Now, usually, this sort of policy would cause the value of the currency to nosedive. Printing money devalues it. But Japan’s yen is different, for a long list of reasons, such as Japan’s vast exports. Or, rather, it was different until recently.

While the Russian rouble was the best-performing currency in March, the yen plunged. It has been the worst-performing currency so far this year amongst developed-market peers, in addition to being the worst-performing currency of the G10 in 2021.

The drop occurred because other central banks around the world are busy tightening monetary policy in response to inflation. The higher interest rates make investment in those currencies more attractive.

However, in Japan, inflation hasn’t taken off in quite the same way. And the Japanese government can’t really support an interest bill much above zero because it has so much debt.

Back to the yen again in a moment.

The risk is that Japan’s back-door bailout of the world is beginning to look a little fragile. And it might reverse.

Now you may not care much about Japan. But, as I explained, Japanese investors have been busy buying up vast amounts of financial assets across the globe, or financing those purchases via the “carry trade”. Either way, this purchasing behaviour has been indirectly funded by the Bank of Japan’s money printing in support of its yield cap.

If this situation reverses, one of the most important crutches holding up financial markets could be pulled out. Freshly created money would stop flowing from the Bank of Japan into the Japanese bond market, pushing a flood of money into other markets.

But why would all of this reverse?

For several reasons.

The first is inflation. If this finally hits Japan, making the Bank of Japan question its commitment to capping government bond yields, the whole flow of money could reverse.

Inflation hasn’t struck yet, at least not in terms of consumer prices. However, the Producer Price Index rose more than 9% year over year. That’s how things kicked off with our own inflation, if you remember.

Japanese companies are either going to see their profits evaporate, or they’ll have to raise prices, resulting in inflation.

Alternatively, the Bank of Japan could lose control of the yield curve. An infinite budget might not be sufficient to control bond markets after all.

This is quite similar to when George Soros broke the Bank of England. A currency peg isn’t dramatically different from an interest-rate peg. And pegs have a habit of breaking.

That’s not the only historical rhyme to today. When embarrassed analysts and policymakers reviewed what happened in the lead-up to 2008, many concluded that it was a “savings glut” in Asia that had funded the United States housing bubble. This is a similar phenomenon.

Instead of pegged exchange rates being behind this flood of money, as was the case with China in 2006, this time pegged bond yields are flooding the world with money.

Whether central banks print money to defend exchange rate pegs or bond yields doesn’t really change the fact that huge amounts of money are being pumped in.
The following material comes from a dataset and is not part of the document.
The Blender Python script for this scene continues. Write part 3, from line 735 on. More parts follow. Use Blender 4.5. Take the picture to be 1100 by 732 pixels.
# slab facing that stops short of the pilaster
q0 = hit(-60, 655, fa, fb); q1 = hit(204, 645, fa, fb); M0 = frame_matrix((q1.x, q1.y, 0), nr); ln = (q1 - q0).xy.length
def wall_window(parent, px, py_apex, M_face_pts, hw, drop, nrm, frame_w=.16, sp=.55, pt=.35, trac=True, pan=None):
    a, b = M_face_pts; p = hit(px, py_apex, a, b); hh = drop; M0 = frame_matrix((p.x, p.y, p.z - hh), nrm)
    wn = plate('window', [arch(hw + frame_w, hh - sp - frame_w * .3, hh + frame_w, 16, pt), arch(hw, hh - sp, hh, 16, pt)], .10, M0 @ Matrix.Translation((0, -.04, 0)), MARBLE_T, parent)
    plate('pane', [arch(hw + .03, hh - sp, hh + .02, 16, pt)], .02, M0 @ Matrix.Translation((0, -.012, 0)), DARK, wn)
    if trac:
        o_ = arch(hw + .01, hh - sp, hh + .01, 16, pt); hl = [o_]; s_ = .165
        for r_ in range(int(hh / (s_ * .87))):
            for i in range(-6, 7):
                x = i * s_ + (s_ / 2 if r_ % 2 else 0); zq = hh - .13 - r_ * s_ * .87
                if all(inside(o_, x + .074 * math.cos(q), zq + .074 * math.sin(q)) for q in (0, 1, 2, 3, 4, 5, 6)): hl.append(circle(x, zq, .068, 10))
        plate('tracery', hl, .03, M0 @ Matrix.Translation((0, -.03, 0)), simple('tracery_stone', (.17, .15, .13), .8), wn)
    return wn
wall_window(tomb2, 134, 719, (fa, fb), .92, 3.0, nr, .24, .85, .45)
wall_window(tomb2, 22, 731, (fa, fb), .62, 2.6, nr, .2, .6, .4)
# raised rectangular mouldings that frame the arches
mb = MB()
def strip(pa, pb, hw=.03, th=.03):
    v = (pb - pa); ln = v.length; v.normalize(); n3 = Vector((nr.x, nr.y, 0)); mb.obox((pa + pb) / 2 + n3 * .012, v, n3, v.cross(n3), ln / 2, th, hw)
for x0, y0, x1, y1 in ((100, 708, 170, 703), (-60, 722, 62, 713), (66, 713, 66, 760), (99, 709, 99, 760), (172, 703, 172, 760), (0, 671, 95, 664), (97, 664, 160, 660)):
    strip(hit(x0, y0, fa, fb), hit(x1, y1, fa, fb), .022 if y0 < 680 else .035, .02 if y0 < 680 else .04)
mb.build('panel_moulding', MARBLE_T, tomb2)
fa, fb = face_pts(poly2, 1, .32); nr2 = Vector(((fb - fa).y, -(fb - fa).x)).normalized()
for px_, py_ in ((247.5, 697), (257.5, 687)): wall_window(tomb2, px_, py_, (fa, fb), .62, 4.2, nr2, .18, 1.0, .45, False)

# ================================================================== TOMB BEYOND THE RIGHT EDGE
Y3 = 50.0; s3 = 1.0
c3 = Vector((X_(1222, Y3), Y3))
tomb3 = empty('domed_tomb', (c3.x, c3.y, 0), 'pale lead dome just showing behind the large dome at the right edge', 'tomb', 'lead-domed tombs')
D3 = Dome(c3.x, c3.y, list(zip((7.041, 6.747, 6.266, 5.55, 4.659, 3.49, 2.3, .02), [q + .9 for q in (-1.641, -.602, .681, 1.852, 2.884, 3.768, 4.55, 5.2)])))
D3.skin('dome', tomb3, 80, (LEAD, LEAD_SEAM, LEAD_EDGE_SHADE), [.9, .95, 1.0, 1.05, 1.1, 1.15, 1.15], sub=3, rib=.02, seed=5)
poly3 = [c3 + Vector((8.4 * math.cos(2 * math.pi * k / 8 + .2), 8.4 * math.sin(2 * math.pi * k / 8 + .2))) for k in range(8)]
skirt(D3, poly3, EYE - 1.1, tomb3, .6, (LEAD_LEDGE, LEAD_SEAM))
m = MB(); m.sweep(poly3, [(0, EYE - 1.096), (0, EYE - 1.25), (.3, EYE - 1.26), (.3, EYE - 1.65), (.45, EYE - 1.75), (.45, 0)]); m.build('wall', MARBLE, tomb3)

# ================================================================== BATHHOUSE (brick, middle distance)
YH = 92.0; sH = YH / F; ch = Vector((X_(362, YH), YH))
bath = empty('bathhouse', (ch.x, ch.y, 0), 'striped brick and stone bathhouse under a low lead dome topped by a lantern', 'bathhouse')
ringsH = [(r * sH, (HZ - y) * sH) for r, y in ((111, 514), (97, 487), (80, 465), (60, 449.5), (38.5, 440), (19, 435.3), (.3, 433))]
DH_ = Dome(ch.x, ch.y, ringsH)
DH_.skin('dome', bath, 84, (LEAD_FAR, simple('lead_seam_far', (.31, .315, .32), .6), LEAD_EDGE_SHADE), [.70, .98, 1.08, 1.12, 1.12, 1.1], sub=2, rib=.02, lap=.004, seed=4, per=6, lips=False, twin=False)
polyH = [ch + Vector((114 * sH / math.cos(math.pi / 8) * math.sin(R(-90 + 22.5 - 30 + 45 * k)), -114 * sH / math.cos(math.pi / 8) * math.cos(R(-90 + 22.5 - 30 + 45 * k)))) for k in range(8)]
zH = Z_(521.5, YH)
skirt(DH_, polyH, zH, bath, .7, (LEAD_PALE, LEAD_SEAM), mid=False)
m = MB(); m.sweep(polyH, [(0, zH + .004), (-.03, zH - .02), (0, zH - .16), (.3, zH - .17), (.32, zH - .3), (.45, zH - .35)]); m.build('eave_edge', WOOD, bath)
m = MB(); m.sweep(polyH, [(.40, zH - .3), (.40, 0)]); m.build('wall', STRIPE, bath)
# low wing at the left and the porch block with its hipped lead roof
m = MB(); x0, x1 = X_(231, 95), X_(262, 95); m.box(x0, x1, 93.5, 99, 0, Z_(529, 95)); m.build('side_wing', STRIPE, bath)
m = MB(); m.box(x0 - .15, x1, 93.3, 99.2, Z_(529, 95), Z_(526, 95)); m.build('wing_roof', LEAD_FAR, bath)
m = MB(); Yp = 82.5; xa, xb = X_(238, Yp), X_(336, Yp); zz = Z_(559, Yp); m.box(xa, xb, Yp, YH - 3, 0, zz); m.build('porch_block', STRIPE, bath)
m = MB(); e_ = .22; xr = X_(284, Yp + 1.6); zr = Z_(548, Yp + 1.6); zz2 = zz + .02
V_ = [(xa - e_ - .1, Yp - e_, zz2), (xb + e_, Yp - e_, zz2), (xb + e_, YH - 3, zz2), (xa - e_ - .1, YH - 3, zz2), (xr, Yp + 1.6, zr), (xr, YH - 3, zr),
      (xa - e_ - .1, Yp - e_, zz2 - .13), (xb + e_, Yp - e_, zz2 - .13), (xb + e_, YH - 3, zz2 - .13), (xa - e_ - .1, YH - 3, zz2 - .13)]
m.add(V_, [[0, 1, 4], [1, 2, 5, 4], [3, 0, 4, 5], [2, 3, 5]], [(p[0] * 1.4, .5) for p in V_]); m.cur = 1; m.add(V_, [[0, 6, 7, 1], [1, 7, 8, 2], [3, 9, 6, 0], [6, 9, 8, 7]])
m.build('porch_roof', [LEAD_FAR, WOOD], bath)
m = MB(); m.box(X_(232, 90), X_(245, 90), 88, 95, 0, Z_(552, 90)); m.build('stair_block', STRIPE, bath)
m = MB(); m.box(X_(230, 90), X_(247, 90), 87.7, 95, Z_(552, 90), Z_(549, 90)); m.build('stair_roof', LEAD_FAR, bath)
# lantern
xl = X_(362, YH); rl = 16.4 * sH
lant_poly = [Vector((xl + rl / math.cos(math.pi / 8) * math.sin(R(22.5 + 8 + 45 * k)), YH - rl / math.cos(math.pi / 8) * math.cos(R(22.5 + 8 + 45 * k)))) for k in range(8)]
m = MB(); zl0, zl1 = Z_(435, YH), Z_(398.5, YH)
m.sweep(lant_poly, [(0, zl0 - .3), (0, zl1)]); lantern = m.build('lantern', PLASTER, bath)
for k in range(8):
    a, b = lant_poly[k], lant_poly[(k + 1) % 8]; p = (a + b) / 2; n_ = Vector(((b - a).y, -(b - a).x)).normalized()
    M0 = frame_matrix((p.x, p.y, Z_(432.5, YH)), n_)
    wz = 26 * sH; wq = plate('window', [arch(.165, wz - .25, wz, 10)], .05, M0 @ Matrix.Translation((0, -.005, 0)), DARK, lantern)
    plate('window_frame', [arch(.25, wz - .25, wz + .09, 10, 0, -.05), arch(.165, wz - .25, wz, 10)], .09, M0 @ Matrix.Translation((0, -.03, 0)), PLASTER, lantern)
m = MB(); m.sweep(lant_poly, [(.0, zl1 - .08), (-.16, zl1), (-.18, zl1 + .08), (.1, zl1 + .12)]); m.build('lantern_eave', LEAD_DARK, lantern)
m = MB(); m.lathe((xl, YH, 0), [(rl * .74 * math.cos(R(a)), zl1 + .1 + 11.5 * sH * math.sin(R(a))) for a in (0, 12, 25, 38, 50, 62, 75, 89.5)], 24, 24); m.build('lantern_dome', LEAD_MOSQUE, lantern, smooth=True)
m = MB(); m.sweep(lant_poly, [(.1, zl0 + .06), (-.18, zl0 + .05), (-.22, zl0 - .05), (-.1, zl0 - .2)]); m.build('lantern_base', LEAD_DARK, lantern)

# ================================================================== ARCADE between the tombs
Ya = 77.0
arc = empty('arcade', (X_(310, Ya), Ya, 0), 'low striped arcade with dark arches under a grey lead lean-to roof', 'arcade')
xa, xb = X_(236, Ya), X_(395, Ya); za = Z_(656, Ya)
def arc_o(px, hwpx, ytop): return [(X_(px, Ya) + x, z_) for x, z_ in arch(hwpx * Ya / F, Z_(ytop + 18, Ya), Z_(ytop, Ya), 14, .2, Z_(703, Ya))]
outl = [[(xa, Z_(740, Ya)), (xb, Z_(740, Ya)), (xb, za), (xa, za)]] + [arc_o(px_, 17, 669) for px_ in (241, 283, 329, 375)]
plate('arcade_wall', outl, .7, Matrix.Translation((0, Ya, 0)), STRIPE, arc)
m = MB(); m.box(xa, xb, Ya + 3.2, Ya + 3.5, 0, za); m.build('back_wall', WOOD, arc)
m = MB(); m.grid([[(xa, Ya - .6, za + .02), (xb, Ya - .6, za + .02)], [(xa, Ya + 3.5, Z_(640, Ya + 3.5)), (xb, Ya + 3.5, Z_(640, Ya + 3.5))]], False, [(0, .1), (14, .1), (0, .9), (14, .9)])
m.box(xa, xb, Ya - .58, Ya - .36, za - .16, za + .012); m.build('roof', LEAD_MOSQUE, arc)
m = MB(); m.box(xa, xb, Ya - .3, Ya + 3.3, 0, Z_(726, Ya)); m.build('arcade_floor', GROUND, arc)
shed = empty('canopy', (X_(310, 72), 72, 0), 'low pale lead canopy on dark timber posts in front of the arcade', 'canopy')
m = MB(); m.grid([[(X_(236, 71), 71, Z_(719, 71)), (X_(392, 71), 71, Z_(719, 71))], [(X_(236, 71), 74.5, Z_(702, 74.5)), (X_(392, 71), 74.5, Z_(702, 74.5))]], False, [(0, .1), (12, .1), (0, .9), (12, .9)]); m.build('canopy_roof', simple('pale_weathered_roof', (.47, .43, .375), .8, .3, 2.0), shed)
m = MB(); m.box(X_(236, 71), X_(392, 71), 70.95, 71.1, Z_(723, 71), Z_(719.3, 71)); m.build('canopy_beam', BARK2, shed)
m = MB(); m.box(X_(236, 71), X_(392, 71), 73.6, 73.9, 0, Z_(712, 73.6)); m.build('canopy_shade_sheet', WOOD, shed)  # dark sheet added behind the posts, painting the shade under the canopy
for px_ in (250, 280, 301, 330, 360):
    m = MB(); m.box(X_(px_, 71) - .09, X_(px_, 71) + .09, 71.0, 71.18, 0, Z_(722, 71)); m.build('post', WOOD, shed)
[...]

Last, but not least, a falling yen could trigger the inflationary spike which, in turn, forces the Bank of Japan to abandon its policy of printing enough money to cap interest rates. A weaker currency makes imports more expensive. And Japan happens to import a lot of the energy – gas – which has been spiking in price.

That’s why I’m on edge now. A falling yen is a sign that the Bank of Japan’s policy is looking shaky. If the yen is falling because Japan is being left behind when it comes to low interest rates, then attempting to arrest this drop could require higher interest rates.

If the Bank of Japan doesn’t  ditch the policy and is the only one left pursuing it, the yen will continue to crash, simply because others are tightening, making their currencies more attractive for investment.

Whatever the reason might be, and economists aren’t very good at figuring out what happened, let alone what’s going to happen, the risk of a shift in Japanese monetary policy is now on the table. And, just as nobody cared about dodgy mortgages in 2006, very few are worried about the consequences of such a shift.